» Set task: Copy the data word for word, keeping every line.

» Data shown:
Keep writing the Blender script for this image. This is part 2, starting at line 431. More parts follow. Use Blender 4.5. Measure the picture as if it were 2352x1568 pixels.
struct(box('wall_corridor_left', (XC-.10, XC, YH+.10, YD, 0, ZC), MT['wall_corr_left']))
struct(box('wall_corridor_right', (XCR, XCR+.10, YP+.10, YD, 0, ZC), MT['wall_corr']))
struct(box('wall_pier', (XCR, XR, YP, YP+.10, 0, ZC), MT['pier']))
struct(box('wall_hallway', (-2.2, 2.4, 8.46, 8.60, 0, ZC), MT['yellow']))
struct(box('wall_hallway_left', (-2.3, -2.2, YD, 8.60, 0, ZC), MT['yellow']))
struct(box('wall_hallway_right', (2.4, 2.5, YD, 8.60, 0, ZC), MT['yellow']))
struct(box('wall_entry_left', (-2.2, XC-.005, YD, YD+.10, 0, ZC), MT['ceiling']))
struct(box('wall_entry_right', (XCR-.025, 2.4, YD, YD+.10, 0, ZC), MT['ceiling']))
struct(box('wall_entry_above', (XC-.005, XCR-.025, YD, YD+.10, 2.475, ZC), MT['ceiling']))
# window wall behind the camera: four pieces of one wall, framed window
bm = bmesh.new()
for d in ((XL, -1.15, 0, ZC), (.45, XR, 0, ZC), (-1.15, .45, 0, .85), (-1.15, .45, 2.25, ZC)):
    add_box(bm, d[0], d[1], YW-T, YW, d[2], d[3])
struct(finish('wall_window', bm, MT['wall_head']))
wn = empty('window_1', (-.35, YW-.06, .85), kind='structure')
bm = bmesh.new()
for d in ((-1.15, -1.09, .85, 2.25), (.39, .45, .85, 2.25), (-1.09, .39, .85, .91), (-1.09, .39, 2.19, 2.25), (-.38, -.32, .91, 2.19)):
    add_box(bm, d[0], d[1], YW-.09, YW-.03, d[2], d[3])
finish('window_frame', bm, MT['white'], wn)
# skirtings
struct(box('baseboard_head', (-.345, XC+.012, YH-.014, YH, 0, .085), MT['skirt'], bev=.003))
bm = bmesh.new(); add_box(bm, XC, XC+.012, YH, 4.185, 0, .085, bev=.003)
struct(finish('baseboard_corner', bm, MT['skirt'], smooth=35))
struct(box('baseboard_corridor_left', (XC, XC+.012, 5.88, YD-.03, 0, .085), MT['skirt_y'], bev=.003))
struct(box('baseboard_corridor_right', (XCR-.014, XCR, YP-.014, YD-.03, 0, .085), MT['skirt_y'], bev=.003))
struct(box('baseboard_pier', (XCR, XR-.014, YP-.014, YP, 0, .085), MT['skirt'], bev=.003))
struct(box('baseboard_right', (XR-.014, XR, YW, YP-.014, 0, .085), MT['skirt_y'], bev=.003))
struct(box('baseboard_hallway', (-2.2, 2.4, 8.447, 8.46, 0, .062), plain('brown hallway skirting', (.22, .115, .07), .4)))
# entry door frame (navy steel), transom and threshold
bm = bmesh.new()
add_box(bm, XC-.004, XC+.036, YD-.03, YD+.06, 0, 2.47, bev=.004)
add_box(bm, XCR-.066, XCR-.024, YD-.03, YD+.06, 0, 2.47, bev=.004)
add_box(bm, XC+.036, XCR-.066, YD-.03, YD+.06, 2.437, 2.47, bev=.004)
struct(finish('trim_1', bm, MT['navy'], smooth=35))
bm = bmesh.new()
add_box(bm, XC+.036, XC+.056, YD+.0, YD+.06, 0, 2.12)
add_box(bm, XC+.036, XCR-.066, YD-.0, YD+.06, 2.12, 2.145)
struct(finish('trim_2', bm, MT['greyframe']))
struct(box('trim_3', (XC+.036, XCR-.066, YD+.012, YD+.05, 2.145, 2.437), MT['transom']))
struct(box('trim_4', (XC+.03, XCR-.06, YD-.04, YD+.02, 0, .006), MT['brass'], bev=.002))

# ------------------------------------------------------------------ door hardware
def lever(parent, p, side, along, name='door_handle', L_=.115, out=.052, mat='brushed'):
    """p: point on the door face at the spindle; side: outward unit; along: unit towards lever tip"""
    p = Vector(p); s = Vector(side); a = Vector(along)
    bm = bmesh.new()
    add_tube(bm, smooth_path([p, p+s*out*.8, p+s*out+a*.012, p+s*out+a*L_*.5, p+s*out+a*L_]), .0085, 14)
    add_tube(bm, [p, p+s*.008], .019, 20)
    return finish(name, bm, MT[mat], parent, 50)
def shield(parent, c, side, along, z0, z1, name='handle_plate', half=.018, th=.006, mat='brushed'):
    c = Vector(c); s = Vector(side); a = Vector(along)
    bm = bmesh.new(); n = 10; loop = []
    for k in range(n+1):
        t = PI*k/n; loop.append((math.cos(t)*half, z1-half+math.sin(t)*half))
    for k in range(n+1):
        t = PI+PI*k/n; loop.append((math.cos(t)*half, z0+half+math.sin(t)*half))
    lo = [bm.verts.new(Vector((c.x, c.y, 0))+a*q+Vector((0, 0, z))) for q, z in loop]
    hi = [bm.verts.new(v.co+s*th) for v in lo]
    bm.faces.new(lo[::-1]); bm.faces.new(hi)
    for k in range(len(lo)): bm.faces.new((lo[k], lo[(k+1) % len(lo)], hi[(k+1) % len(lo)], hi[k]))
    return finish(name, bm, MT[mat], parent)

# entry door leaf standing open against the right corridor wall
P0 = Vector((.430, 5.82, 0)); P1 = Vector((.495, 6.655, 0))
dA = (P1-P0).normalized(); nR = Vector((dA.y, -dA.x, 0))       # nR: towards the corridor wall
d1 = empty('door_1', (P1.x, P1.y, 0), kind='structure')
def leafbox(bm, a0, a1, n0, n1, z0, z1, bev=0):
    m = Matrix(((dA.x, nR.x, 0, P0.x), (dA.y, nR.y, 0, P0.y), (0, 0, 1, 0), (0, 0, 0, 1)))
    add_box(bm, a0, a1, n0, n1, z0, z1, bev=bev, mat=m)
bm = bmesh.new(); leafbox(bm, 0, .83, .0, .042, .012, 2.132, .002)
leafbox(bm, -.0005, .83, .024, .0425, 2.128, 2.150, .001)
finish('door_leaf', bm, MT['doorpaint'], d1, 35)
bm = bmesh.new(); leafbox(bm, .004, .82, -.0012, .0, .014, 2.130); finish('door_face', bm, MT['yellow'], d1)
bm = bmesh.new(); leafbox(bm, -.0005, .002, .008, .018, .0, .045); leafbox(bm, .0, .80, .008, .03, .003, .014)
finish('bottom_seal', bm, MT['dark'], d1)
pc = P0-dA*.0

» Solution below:
Keep writing the Blender script for this image. This is part 2, starting at line 431. More parts follow. Use Blender 4.5. Measure the picture as if it were 2352x1568 pixels.
struct(box('wall_corridor_left', (XC-.10, XC, YH+.10, YD, 0, ZC), MT['wall_corr_left']))
struct(box('wall_corridor_right', (XCR, XCR+.10, YP+.10, YD, 0, ZC), MT['wall_corr']))
struct(box('wall_pier', (XCR, XR, YP, YP+.10, 0, ZC), MT['pier']))
struct(box('wall_hallway', (-2.2, 2.4, 8.46, 8.60, 0, ZC), MT['yellow']))
struct(box('wall_hallway_left', (-2.3, -2.2, YD, 8.60, 0, ZC), MT['yellow']))
struct(box('wall_hallway_right', (2.4, 2.5, YD, 8.60, 0, ZC), MT['yellow']))
struct(box('wall_entry_left', (-2.2, XC-.005, YD, YD+.10, 0, ZC), MT['ceiling']))
struct(box('wall_entry_right', (XCR-.025, 2.4, YD, YD+.10, 0, ZC), MT['ceiling']))
struct(box('wall_entry_above', (XC-.005, XCR-.025, YD, YD+.10, 2.475, ZC), MT['ceiling']))
# window wall behind the camera: four pieces of one wall, framed window
bm = bmesh.new()
for d in ((XL, -1.15, 0, ZC), (.45, XR, 0, ZC), (-1.15, .45, 0, .85), (-1.15, .45, 2.25, ZC)):
    add_box(bm, d[0], d[1], YW-T, YW, d[2], d[3])
struct(finish('wall_window', bm, MT['wall_head']))
wn = empty('window_1', (-.35, YW-.06, .85), kind='structure')
bm = bmesh.new()
for d in ((-1.15, -1.09, .85, 2.25), (.39, .45, .85, 2.25), (-1.09, .39, .85, .91), (-1.09, .39, 2.19, 2.25), (-.38, -.32, .91, 2.19)):
    add_box(bm, d[0], d[1], YW-.09, YW-.03, d[2], d[3])
finish('window_frame', bm, MT['white'], wn)
# skirtings
struct(box('baseboard_head', (-.345, XC+.012, YH-.014, YH, 0, .085), MT['skirt'], bev=.003))
bm = bmesh.new(); add_box(bm, XC, XC+.012, YH, 4.185, 0, .085, bev=.003)
struct(finish('baseboard_corner', bm, MT['skirt'], smooth=35))
struct(box('baseboard_corridor_left', (XC, XC+.012, 5.88, YD-.03, 0, .085), MT['skirt_y'], bev=.003))
struct(box('baseboard_corridor_right', (XCR-.014, XCR, YP-.014, YD-.03, 0, .085), MT['skirt_y'], bev=.003))
struct(box('baseboard_pier', (XCR, XR-.014, YP-.014, YP, 0, .085), MT['skirt'], bev=.003))
struct(box('baseboard_right', (XR-.014, XR, YW, YP-.014, 0, .085), MT['skirt_y'], bev=.003))
struct(box('baseboard_hallway', (-2.2, 2.4, 8.447, 8.46, 0, .062), plain('brown hallway skirting', (.22, .115, .07), .4)))
# entry door frame (navy steel), transom and threshold
bm = bmesh.new()
add_box(bm, XC-.004, XC+.036, YD-.03, YD+.06, 0, 2.47, bev=.004)
add_box(bm, XCR-.066, XCR-.024, YD-.03, YD+.06, 0, 2.47, bev=.004)
add_box(bm, XC+.036, XCR-.066, YD-.03, YD+.06, 2.437, 2.47, bev=.004)
struct(finish('trim_1', bm, MT['navy'], smooth=35))
bm = bmesh.new()
add_box(bm, XC+.036, XC+.056, YD+.0, YD+.06, 0, 2.12)
add_box(bm, XC+.036, XCR-.066, YD-.0, YD+.06, 2.12, 2.145)
struct(finish('trim_2', bm, MT['greyframe']))
struct(box('trim_3', (XC+.036, XCR-.066, YD+.012, YD+.05, 2.145, 2.437), MT['transom']))
struct(box('trim_4', (XC+.03, XCR-.06, YD-.04, YD+.02, 0, .006), MT['brass'], bev=.002))

# ------------------------------------------------------------------ door hardware
def lever(parent, p, side, along, name='door_handle', L_=.115, out=.052, mat='brushed'):
    """p: point on the door face at the spindle; side: outward unit; along: unit towards lever tip"""
    p = Vector(p); s = Vector(side); a = Vector(along)
    bm = bmesh.new()
    add_tube(bm, smooth_path([p, p+s*out*.8, p+s*out+a*.012, p+s*out+a*L_*.5, p+s*out+a*L_]), .0085, 14)
    add_tube(bm, [p, p+s*.008], .019, 20)
    return finish(name, bm, MT[mat], parent, 50)
def shield(parent, c, side, along, z0, z1, name='handle_plate', half=.018, th=.006, mat='brushed'):
    c = Vector(c); s = Vector(side); a = Vector(along)
    bm = bmesh.new(); n = 10; loop = []
    for k in range(n+1):
        t = PI*k/n; loop.append((math.cos(t)*half, z1-half+math.sin(t)*half))
    for k in range(n+1):
        t = PI+PI*k/n; loop.append((math.cos(t)*half, z0+half+math.sin(t)*half))
    lo = [bm.verts.new(Vector((c.x, c.y, 0))+a*q+Vector((0, 0, z))) for q, z in loop]
    hi = [bm.verts.new(v.co+s*th) for v in lo]
    bm.faces.new(lo[::-1]); bm.faces.new(hi)
    for k in range(len(lo)): bm.faces.new((lo[k], lo[(k+1) % len(lo)], hi[(k+1) % len(lo)], hi[k]))
    return finish(name, bm, MT[mat], parent)

# entry door leaf standing open against the right corridor wall
P0 = Vector((.430, 5.82, 0)); P1 = Vector((.495, 6.655, 0))
dA = (P1-P0).normalized(); nR = Vector((dA.y, -dA.x, 0))       # nR: towards the corridor wall
d1 = empty('door_1', (P1.x, P1.y, 0), kind='structure')
def leafbox(bm, a0, a1, n0, n1, z0, z1, bev=0):
    m = Matrix(((dA.x, nR.x, 0, P0.x), (dA.y, nR.y, 0, P0.y), (0, 0, 1, 0), (0, 0, 0, 1)))
    add_box(bm, a0, a1, n0, n1, z0, z1, bev=bev, mat=m)
bm = bmesh.new(); leafbox(bm, 0, .83, .0, .042, .012, 2.132, .002)
leafbox(bm, -.0005, .83, .024, .0425, 2.128, 2.150, .001)
finish('door_leaf', bm, MT['doorpaint'], d1, 35)
bm = bmesh.new(); leafbox(bm, .004, .82, -.0012, .0, .014, 2.130); finish('door_face', bm, MT['yellow'], d1)
bm = bmesh.new(); leafbox(bm, -.0005, .002, .008, .018, .0, .045); leafbox(bm, .0, .80, .008, .03, .003, .014)
finish('bottom_seal', bm, MT['dark'], d1)
pc = P0-dA*.0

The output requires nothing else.